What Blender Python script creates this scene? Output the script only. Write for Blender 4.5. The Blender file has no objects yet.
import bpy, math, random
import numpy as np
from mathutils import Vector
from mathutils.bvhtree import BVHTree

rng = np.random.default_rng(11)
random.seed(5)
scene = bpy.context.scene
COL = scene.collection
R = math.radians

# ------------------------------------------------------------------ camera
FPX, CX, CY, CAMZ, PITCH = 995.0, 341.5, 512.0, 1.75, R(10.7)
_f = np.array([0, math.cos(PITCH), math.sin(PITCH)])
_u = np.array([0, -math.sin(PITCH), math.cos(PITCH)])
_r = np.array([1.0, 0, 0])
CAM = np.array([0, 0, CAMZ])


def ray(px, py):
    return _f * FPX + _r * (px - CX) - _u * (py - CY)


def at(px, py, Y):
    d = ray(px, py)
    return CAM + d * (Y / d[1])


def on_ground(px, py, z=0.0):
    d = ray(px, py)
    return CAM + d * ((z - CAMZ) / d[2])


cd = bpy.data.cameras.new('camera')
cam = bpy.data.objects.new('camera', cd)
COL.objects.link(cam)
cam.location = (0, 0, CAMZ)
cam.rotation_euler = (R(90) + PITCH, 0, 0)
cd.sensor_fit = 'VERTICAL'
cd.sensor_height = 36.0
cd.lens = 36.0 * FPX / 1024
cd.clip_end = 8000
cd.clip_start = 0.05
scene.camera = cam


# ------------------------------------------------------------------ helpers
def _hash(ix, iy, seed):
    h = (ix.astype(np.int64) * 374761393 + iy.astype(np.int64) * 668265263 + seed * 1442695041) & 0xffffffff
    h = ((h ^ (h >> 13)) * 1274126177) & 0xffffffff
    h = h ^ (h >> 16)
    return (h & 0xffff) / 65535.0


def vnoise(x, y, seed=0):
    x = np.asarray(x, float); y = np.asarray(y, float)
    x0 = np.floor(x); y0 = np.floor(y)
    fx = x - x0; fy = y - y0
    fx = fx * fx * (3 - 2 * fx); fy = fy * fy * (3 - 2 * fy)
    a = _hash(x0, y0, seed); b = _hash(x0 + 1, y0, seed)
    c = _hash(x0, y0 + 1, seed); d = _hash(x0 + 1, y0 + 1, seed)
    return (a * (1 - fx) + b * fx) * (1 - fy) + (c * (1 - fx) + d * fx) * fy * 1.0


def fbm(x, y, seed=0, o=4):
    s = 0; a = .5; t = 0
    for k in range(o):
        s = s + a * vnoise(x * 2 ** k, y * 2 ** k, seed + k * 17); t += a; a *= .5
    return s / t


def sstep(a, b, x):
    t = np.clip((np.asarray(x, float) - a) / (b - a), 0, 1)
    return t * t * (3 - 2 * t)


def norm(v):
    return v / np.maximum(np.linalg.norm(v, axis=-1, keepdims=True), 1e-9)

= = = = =

What the exercise asks
What you return should be the lines from the start of the data through the line with "return CAM + d * ((z - CAMZ) / d[2])", quoted exactly and nothing more.

Final answer
What Blender Python script creates this scene? Output the script only. Write for Blender 4.5. The Blender file has no objects yet.
import bpy, math, random
import numpy as np
from mathutils import Vector
from mathutils.bvhtree import BVHTree

rng = np.random.default_rng(11)
random.seed(5)
scene = bpy.context.scene
COL = scene.collection
R = math.radians

# ------------------------------------------------------------------ camera
FPX, CX, CY, CAMZ, PITCH = 995.0, 341.5, 512.0, 1.75, R(10.7)
_f = np.array([0, math.cos(PITCH), math.sin(PITCH)])
_u = np.array([0, -math.sin(PITCH), math.cos(PITCH)])
_r = np.array([1.0, 0, 0])
CAM = np.array([0, 0, CAMZ])


def ray(px, py):
    return _f * FPX + _r * (px - CX) - _u * (py - CY)


def at(px, py, Y):
    d = ray(px, py)
    return CAM + d * (Y / d[1])


def on_ground(px, py, z=0.0):
    d = ray(px, py)
    return CAM + d * ((z - CAMZ) / d[2])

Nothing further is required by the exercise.